AIM
Repeat every line, exactly, from the very first through the one where "COL=scene.collection" appears. Add nothing else.

· · · · ·

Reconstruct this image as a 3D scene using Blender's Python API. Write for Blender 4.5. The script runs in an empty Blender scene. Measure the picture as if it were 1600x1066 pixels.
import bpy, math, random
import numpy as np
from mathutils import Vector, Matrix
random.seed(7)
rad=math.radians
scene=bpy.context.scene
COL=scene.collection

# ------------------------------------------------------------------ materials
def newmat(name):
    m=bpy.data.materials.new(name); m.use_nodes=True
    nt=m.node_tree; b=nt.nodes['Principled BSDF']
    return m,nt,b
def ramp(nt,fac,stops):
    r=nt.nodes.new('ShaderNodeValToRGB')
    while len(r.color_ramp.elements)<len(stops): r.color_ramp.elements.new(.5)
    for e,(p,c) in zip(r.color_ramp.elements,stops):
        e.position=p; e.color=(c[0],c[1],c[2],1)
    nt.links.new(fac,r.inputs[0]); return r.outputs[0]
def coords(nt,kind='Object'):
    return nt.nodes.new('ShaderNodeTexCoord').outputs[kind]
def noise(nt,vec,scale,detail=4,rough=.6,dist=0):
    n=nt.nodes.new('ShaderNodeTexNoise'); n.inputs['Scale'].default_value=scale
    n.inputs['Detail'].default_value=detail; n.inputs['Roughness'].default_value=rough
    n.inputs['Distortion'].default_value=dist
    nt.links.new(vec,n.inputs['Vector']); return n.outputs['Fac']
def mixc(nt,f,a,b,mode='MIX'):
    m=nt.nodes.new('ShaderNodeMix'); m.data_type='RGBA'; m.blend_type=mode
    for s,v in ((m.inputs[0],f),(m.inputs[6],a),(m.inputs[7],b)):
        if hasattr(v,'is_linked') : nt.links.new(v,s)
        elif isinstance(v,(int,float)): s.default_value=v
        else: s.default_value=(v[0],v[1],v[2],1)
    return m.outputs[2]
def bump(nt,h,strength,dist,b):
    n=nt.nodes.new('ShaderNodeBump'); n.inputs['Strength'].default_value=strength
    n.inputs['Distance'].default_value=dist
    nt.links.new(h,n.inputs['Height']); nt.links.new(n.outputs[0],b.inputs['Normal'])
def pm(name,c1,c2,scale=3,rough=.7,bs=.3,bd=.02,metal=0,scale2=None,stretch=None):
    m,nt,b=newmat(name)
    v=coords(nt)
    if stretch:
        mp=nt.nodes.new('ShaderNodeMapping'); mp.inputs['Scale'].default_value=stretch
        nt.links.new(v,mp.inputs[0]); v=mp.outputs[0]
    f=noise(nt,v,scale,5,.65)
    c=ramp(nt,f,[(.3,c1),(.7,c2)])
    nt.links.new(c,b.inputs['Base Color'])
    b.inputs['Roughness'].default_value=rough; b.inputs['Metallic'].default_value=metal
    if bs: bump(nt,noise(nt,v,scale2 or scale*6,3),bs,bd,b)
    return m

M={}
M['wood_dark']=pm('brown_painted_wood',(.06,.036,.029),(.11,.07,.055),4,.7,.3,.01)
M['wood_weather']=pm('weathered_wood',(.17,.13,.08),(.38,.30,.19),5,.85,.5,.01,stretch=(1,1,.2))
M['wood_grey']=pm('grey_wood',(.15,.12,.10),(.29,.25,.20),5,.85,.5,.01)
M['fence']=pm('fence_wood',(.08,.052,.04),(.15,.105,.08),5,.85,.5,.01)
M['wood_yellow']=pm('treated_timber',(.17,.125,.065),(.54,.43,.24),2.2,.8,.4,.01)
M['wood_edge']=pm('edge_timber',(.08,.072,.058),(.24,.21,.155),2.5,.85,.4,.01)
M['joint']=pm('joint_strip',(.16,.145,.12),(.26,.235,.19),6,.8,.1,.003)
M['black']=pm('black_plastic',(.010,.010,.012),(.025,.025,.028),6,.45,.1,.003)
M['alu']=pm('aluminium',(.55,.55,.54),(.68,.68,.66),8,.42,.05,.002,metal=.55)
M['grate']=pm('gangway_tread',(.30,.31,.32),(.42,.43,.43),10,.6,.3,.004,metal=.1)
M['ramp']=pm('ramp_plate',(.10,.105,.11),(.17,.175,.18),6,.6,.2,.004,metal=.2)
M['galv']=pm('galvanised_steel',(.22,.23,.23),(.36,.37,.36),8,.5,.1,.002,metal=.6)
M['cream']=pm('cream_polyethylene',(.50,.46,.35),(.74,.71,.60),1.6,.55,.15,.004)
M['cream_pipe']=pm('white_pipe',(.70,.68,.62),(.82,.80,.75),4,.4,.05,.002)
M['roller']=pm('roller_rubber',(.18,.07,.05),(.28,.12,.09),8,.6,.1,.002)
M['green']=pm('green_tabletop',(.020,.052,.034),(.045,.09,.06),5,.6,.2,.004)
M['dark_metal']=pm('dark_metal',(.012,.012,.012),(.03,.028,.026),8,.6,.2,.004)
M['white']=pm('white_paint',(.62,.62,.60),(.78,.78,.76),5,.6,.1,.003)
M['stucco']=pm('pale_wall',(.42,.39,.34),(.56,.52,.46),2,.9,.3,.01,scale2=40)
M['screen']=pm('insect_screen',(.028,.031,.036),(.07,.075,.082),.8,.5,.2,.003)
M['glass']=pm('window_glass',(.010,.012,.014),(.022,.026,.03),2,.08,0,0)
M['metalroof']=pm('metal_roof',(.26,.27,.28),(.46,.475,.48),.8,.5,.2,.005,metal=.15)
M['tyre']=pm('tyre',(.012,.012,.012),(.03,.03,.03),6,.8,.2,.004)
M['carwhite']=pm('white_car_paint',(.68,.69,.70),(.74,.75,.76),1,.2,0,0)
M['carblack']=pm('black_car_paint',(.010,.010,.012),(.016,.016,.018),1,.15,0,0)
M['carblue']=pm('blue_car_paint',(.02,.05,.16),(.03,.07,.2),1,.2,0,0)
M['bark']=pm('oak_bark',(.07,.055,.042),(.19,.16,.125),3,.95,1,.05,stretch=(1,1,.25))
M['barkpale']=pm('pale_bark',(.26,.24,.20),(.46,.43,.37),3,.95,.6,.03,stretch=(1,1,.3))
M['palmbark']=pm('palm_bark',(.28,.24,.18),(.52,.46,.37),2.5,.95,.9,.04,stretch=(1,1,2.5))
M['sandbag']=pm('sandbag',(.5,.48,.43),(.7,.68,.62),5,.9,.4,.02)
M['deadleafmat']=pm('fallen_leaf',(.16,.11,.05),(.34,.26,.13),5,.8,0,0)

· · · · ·

WRITTEN SOLUTION
Reconstruct this image as a 3D scene using Blender's Python API. Write for Blender 4.5. The script runs in an empty Blender scene. Measure the picture as if it were 1600x1066 pixels.
import bpy, math, random
import numpy as np
from mathutils import Vector, Matrix
random.seed(7)
rad=math.radians
scene=bpy.context.scene
COL=scene.collection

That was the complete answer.